Dans les mémoires de de Gaulle, vous avez trouvé encore d'autres exemples de contacts entre lui et Benes?

"Benes, en rentrant de Moscou fin 1943, début 1944, il s'est arrêté à Alger où ils ont parlé longuement de la situation en Europe et de nouveau ils se sont mis d'accord sur plusieurs points de vue, et à la fin Benes a expliqué à de Gaulle pourquoi il était obligé de signer cette alliance avec l'URSS. Juste après la conférence de Téhéran, de Gaulle lui a posé une question, d'après les mémoires, à savoir qu'est-ce qu'il juge sur ses trois grands acteurs et Benes lui a répondu, compte tenu du fait que Roosewelt était Américain, que personne ne pourrait prendre Staline pour un Européen, et que Churchill représentait l'empire britannique, que l'Europe n'était pas suffisamment représentée à l'étape finale de la guerre pour que les questions européennes soient assez bien discutées, traitées. Et en ce moment là, de Gaulle qualifie Benes de grand politicien décidé de défendre l'Europe, d'être un grand Européen."

Ce que vous dites, ce sont des faits nouveaux pas seulement pour moi, c'est très bien d'entendre dire de Benes qu'il était un grand Européen?

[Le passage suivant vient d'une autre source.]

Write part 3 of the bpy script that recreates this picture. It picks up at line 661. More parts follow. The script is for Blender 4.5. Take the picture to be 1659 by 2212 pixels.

"C'était une découverte pour moi grâce à de Gaulle et ses mémoires où il écrit très ouvertement sur Benes, ce qui m'a aidé à voir toute la situation de l'autre côté. Quand il critique, à la fin, les trois grands, Benes: Il est vrai qu'il reste vous-même, général de Gaulle, artisan de cette France, ferme et tant indispensable à l'équilibre. Si vous n'aviez pas paru après la chute de votre pays pour entraîner le redressement, il n'y aurait plus eu d'espoir pour la liberté de l'Europe... C'est vraiment, d'un autre côté, une félicitation de Benes à de Gaulle qui a témoigné des liens d'amitié qui se sont crées entre l'un et l'autre."